▶ Your goal
Repeat the material below exactly, line for line.
━━━ Recorded information ━━━
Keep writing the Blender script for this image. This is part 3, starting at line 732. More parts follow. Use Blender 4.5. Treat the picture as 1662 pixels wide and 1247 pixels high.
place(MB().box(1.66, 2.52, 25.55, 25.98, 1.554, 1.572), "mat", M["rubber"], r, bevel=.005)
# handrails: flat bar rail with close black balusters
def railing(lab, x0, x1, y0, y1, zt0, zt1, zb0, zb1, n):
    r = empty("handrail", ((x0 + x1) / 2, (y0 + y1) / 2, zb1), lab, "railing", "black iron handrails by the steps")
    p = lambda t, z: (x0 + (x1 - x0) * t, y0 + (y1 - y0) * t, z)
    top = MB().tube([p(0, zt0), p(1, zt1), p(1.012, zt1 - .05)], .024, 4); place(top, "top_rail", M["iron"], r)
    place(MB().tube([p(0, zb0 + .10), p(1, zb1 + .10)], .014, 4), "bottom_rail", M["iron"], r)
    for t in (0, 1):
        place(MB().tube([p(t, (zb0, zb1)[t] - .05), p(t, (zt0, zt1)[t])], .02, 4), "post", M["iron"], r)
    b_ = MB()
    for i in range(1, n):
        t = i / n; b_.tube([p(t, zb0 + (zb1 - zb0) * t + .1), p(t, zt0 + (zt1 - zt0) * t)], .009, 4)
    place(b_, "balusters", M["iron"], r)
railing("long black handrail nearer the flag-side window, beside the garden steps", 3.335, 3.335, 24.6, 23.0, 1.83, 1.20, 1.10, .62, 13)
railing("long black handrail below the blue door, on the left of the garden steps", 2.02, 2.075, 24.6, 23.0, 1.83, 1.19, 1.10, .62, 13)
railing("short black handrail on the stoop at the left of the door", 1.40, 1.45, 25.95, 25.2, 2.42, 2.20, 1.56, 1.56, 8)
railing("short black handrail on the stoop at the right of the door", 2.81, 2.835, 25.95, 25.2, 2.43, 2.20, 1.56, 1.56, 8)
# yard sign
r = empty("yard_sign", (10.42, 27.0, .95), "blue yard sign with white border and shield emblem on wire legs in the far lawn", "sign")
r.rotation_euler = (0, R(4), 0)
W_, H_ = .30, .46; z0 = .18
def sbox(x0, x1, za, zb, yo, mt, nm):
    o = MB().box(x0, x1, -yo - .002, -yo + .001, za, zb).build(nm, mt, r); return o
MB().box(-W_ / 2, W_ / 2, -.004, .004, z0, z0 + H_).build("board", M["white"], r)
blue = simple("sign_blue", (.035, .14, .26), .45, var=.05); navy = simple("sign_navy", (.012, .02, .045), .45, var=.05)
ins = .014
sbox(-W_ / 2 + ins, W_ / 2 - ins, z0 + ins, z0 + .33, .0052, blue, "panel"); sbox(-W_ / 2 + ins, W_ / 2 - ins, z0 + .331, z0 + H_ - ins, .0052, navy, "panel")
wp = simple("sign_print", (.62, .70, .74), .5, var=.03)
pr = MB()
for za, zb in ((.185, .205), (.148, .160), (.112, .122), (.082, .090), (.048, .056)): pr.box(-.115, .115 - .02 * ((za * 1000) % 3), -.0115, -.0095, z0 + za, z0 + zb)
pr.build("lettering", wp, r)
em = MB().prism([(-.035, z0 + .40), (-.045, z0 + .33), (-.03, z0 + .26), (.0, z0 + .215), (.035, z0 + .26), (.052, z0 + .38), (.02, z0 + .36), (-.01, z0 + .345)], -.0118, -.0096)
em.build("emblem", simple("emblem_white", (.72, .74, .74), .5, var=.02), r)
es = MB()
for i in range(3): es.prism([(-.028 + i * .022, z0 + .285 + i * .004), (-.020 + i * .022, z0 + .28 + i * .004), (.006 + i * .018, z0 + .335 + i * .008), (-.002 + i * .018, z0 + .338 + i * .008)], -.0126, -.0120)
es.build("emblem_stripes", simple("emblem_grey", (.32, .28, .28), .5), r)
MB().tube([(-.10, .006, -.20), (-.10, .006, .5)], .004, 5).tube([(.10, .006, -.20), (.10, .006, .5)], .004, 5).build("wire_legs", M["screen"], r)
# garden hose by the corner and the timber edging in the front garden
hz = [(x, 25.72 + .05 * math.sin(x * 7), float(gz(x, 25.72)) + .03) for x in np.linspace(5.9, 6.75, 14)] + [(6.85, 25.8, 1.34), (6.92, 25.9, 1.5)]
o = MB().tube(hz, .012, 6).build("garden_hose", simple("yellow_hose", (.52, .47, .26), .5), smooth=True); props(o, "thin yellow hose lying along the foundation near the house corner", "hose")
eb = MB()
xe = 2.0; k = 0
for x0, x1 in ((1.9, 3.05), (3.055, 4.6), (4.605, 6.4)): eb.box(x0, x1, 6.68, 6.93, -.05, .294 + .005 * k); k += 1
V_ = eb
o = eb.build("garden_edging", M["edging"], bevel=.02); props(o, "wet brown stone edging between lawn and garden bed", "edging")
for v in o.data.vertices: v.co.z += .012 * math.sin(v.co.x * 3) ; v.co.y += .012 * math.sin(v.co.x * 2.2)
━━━
▶ Answer to this exercise
Keep writing the Blender script for this image. This is part 3, starting at line 732. More parts follow. Use Blender 4.5. Treat the picture as 1662 pixels wide and 1247 pixels high.
place(MB().box(1.66, 2.52, 25.55, 25.98, 1.554, 1.572), "mat", M["rubber"], r, bevel=.005)
# handrails: flat bar rail with close black balusters
def railing(lab, x0, x1, y0, y1, zt0, zt1, zb0, zb1, n):
    r = empty("handrail", ((x0 + x1) / 2, (y0 + y1) / 2, zb1), lab, "railing", "black iron handrails by the steps")
    p = lambda t, z: (x0 + (x1 - x0) * t, y0 + (y1 - y0) * t, z)
    top = MB().tube([p(0, zt0), p(1, zt1), p(1.012, zt1 - .05)], .024, 4); place(top, "top_rail", M["iron"], r)
    place(MB().tube([p(0, zb0 + .10), p(1, zb1 + .10)], .014, 4), "bottom_rail", M["iron"], r)
    for t in (0, 1):
        place(MB().tube([p(t, (zb0, zb1)[t] - .05), p(t, (zt0, zt1)[t])], .02, 4), "post", M["iron"], r)
    b_ = MB()
    for i in range(1, n):
        t = i / n; b_.tube([p(t, zb0 + (zb1 - zb0) * t + .1), p(t, zt0 + (zt1 - zt0) * t)], .009, 4)
    place(b_, "balusters", M["iron"], r)
railing("long black handrail nearer the flag-side window, beside the garden steps", 3.335, 3.335, 24.6, 23.0, 1.83, 1.20, 1.10, .62, 13)
railing("long black handrail below the blue door, on the left of the garden steps", 2.02, 2.075, 24.6, 23.0, 1.83, 1.19, 1.10, .62, 13)
railing("short black handrail on the stoop at the left of the door", 1.40, 1.45, 25.95, 25.2, 2.42, 2.20, 1.56, 1.56, 8)
railing("short black handrail on the stoop at the right of the door", 2.81, 2.835, 25.95, 25.2, 2.43, 2.20, 1.56, 1.56, 8)
# yard sign
r = empty("yard_sign", (10.42, 27.0, .95), "blue yard sign with white border and shield emblem on wire legs in the far lawn", "sign")
r.rotation_euler = (0, R(4), 0)
W_, H_ = .30, .46; z0 = .18
def sbox(x0, x1, za, zb, yo, mt, nm):
    o = MB().box(x0, x1, -yo - .002, -yo + .001, za, zb).build(nm, mt, r); return o
MB().box(-W_ / 2, W_ / 2, -.004, .004, z0, z0 + H_).build("board", M["white"], r)
blue = simple("sign_blue", (.035, .14, .26), .45, var=.05); navy = simple("sign_navy", (.012, .02, .045), .45, var=.05)
ins = .014
sbox(-W_ / 2 + ins, W_ / 2 - ins, z0 + ins, z0 + .33, .0052, blue, "panel"); sbox(-W_ / 2 + ins, W_ / 2 - ins, z0 + .331, z0 + H_ - ins, .0052, navy, "panel")
wp = simple("sign_print", (.62, .70, .74), .5, var=.03)
pr = MB()
for za, zb in ((.185, .205), (.148, .160), (.112, .122), (.082, .090), (.048, .056)): pr.box(-.115, .115 - .02 * ((za * 1000) % 3), -.0115, -.0095, z0 + za, z0 + zb)
pr.build("lettering", wp, r)
em = MB().prism([(-.035, z0 + .40), (-.045, z0 + .33), (-.03, z0 + .26), (.0, z0 + .215), (.035, z0 + .26), (.052, z0 + .38), (.02, z0 + .36), (-.01, z0 + .345)], -.0118, -.0096)
em.build("emblem", simple("emblem_white", (.72, .74, .74), .5, var=.02), r)
es = MB()
for i in range(3): es.prism([(-.028 + i * .022, z0 + .285 + i * .004), (-.020 + i * .022, z0 + .28 + i * .004), (.006 + i * .018, z0 + .335 + i * .008), (-.002 + i * .018, z0 + .338 + i * .008)], -.0126, -.0120)
es.build("emblem_stripes", simple("emblem_grey", (.32, .28, .28), .5), r)
MB().tube([(-.10, .006, -.20), (-.10, .006, .5)], .004, 5).tube([(.10, .006, -.20), (.10, .006, .5)], .004, 5).build("wire_legs", M["screen"], r)
# garden hose by the corner and the timber edging in the front garden
hz = [(x, 25.72 + .05 * math.sin(x * 7), float(gz(x, 25.72)) + .03) for x in np.linspace(5.9, 6.75, 14)] + [(6.85, 25.8, 1.34), (6.92, 25.9, 1.5)]
o = MB().tube(hz, .012, 6).build("garden_hose", simple("yellow_hose", (.52, .47, .26), .5), smooth=True); props(o, "thin yellow hose lying along the foundation near the house corner", "hose")
eb = MB()
xe = 2.0; k = 0
for x0, x1 in ((1.9, 3.05), (3.055, 4.6), (4.605, 6.4)): eb.box(x0, x1, 6.68, 6.93, -.05, .294 + .005 * k); k += 1
V_ = eb
o = eb.build("garden_edging", M["edging"], bevel=.02); props(o, "wet brown stone edging between lawn and garden bed", "edging")
for v in o.data.vertices: v.co.z += .012 * math.sin(v.co.x * 3) ; v.co.y += .012 * math.sin(v.co.x * 2.2)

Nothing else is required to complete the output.